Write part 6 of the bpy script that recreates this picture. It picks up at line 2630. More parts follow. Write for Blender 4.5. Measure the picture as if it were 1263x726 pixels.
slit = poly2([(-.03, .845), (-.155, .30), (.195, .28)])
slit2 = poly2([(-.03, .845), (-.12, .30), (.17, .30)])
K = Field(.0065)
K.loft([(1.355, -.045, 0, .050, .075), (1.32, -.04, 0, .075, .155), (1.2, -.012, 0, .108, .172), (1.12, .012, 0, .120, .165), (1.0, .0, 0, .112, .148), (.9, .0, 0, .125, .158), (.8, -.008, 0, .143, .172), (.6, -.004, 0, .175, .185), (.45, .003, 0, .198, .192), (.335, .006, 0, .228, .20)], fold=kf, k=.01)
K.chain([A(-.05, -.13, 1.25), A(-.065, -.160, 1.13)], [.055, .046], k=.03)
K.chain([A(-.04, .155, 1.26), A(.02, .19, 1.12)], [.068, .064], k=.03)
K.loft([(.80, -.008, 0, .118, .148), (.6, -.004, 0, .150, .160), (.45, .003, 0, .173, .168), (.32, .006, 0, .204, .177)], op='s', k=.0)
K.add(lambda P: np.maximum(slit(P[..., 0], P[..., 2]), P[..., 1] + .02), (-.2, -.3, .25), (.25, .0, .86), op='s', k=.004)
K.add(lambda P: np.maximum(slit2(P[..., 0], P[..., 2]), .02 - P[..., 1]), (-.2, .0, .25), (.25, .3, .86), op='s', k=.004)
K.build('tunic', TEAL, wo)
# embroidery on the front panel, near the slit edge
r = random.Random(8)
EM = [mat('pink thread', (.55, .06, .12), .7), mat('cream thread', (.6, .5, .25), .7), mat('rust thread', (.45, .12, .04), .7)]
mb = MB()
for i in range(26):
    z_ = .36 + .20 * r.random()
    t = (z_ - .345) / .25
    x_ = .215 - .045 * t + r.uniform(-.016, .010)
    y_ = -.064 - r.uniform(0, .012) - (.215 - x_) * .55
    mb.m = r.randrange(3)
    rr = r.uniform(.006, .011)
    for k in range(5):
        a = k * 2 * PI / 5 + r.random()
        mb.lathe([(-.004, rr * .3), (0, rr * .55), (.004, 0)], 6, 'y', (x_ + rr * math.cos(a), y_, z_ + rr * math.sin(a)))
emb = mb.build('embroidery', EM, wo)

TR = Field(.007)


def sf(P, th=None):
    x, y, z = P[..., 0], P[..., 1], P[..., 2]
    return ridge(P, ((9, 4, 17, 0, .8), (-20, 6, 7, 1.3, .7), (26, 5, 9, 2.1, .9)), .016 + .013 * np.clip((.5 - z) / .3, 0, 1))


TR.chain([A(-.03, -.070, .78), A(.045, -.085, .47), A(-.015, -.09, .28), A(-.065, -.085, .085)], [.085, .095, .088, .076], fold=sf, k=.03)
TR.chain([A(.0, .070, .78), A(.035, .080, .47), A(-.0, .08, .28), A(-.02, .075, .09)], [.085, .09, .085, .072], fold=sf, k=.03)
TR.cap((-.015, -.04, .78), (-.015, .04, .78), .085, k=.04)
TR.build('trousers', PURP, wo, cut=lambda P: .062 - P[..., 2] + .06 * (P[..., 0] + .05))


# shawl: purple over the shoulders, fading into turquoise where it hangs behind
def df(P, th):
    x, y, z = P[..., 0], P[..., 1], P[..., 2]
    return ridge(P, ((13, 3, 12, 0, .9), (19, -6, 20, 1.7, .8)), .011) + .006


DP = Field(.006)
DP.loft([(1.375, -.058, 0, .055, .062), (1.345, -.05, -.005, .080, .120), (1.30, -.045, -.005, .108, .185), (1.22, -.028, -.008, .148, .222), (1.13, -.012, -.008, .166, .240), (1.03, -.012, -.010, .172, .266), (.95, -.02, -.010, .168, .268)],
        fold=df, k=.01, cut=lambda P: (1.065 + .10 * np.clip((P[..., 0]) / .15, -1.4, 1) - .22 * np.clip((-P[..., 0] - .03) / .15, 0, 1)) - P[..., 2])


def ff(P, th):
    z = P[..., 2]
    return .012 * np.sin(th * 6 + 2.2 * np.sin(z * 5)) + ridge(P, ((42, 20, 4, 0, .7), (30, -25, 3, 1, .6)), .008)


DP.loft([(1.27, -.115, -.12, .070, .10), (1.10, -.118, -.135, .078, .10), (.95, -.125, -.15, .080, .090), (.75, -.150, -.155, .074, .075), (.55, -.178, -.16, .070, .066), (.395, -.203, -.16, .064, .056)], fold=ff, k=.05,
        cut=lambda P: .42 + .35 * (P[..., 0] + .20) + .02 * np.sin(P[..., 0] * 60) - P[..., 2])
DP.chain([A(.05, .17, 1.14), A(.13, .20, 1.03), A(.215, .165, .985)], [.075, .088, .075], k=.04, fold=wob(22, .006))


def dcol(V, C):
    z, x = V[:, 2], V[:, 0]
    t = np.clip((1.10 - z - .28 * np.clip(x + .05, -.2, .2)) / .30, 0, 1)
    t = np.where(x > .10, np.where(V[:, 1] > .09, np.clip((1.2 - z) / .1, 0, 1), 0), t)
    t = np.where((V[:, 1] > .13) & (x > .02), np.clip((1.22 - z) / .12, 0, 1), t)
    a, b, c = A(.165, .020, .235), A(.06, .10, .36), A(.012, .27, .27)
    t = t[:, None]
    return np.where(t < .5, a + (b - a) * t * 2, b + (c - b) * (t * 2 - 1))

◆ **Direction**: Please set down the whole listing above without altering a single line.

◆ **Written answer**:
Write part 6 of the bpy script that recreates this picture. It picks up at line 2630. More parts follow. Write for Blender 4.5. Measure the picture as if it were 1263x726 pixels.
slit = poly2([(-.03, .845), (-.155, .30), (.195, .28)])
slit2 = poly2([(-.03, .845), (-.12, .30), (.17, .30)])
K = Field(.0065)
K.loft([(1.355, -.045, 0, .050, .075), (1.32, -.04, 0, .075, .155), (1.2, -.012, 0, .108, .172), (1.12, .012, 0, .120, .165), (1.0, .0, 0, .112, .148), (.9, .0, 0, .125, .158), (.8, -.008, 0, .143, .172), (.6, -.004, 0, .175, .185), (.45, .003, 0, .198, .192), (.335, .006, 0, .228, .20)], fold=kf, k=.01)
K.chain([A(-.05, -.13, 1.25), A(-.065, -.160, 1.13)], [.055, .046], k=.03)
K.chain([A(-.04, .155, 1.26), A(.02, .19, 1.12)], [.068, .064], k=.03)
K.loft([(.80, -.008, 0, .118, .148), (.6, -.004, 0, .150, .160), (.45, .003, 0, .173, .168), (.32, .006, 0, .204, .177)], op='s', k=.0)
K.add(lambda P: np.maximum(slit(P[..., 0], P[..., 2]), P[..., 1] + .02), (-.2, -.3, .25), (.25, .0, .86), op='s', k=.004)
K.add(lambda P: np.maximum(slit2(P[..., 0], P[..., 2]), .02 - P[..., 1]), (-.2, .0, .25), (.25, .3, .86), op='s', k=.004)
K.build('tunic', TEAL, wo)
# embroidery on the front panel, near the slit edge
r = random.Random(8)
EM = [mat('pink thread', (.55, .06, .12), .7), mat('cream thread', (.6, .5, .25), .7), mat('rust thread', (.45, .12, .04), .7)]
mb = MB()
for i in range(26):
    z_ = .36 + .20 * r.random()
    t = (z_ - .345) / .25
    x_ = .215 - .045 * t + r.uniform(-.016, .010)
    y_ = -.064 - r.uniform(0, .012) - (.215 - x_) * .55
    mb.m = r.randrange(3)
    rr = r.uniform(.006, .011)
    for k in range(5):
        a = k * 2 * PI / 5 + r.random()
        mb.lathe([(-.004, rr * .3), (0, rr * .55), (.004, 0)], 6, 'y', (x_ + rr * math.cos(a), y_, z_ + rr * math.sin(a)))
emb = mb.build('embroidery', EM, wo)

TR = Field(.007)


def sf(P, th=None):
    x, y, z = P[..., 0], P[..., 1], P[..., 2]
    return ridge(P, ((9, 4, 17, 0, .8), (-20, 6, 7, 1.3, .7), (26, 5, 9, 2.1, .9)), .016 + .013 * np.clip((.5 - z) / .3, 0, 1))


TR.chain([A(-.03, -.070, .78), A(.045, -.085, .47), A(-.015, -.09, .28), A(-.065, -.085, .085)], [.085, .095, .088, .076], fold=sf, k=.03)
TR.chain([A(.0, .070, .78), A(.035, .080, .47), A(-.0, .08, .28), A(-.02, .075, .09)], [.085, .09, .085, .072], fold=sf, k=.03)
TR.cap((-.015, -.04, .78), (-.015, .04, .78), .085, k=.04)
TR.build('trousers', PURP, wo, cut=lambda P: .062 - P[..., 2] + .06 * (P[..., 0] + .05))


# shawl: purple over the shoulders, fading into turquoise where it hangs behind
def df(P, th):
    x, y, z = P[..., 0], P[..., 1], P[..., 2]
    return ridge(P, ((13, 3, 12, 0, .9), (19, -6, 20, 1.7, .8)), .011) + .006


DP = Field(.006)
DP.loft([(1.375, -.058, 0, .055, .062), (1.345, -.05, -.005, .080, .120), (1.30, -.045, -.005, .108, .185), (1.22, -.028, -.008, .148, .222), (1.13, -.012, -.008, .166, .240), (1.03, -.012, -.010, .172, .266), (.95, -.02, -.010, .168, .268)],
        fold=df, k=.01, cut=lambda P: (1.065 + .10 * np.clip((P[..., 0]) / .15, -1.4, 1) - .22 * np.clip((-P[..., 0] - .03) / .15, 0, 1)) - P[..., 2])


def ff(P, th):
    z = P[..., 2]
    return .012 * np.sin(th * 6 + 2.2 * np.sin(z * 5)) + ridge(P, ((42, 20, 4, 0, .7), (30, -25, 3, 1, .6)), .008)


DP.loft([(1.27, -.115, -.12, .070, .10), (1.10, -.118, -.135, .078, .10), (.95, -.125, -.15, .080, .090), (.75, -.150, -.155, .074, .075), (.55, -.178, -.16, .070, .066), (.395, -.203, -.16, .064, .056)], fold=ff, k=.05,
        cut=lambda P: .42 + .35 * (P[..., 0] + .20) + .02 * np.sin(P[..., 0] * 60) - P[..., 2])
DP.chain([A(.05, .17, 1.14), A(.13, .20, 1.03), A(.215, .165, .985)], [.075, .088, .075], k=.04, fold=wob(22, .006))


def dcol(V, C):
    z, x = V[:, 2], V[:, 0]
    t = np.clip((1.10 - z - .28 * np.clip(x + .05, -.2, .2)) / .30, 0, 1)
    t = np.where(x > .10, np.where(V[:, 1] > .09, np.clip((1.2 - z) / .1, 0, 1), 0), t)
    t = np.where((V[:, 1] > .13) & (x > .02), np.clip((1.22 - z) / .12, 0, 1), t)
    a, b, c = A(.165, .020, .235), A(.06, .10, .36), A(.012, .27, .27)
    t = t[:, None]
    return np.where(t < .5, a + (b - a) * t * 2, b + (c - b) * (t * 2 - 1))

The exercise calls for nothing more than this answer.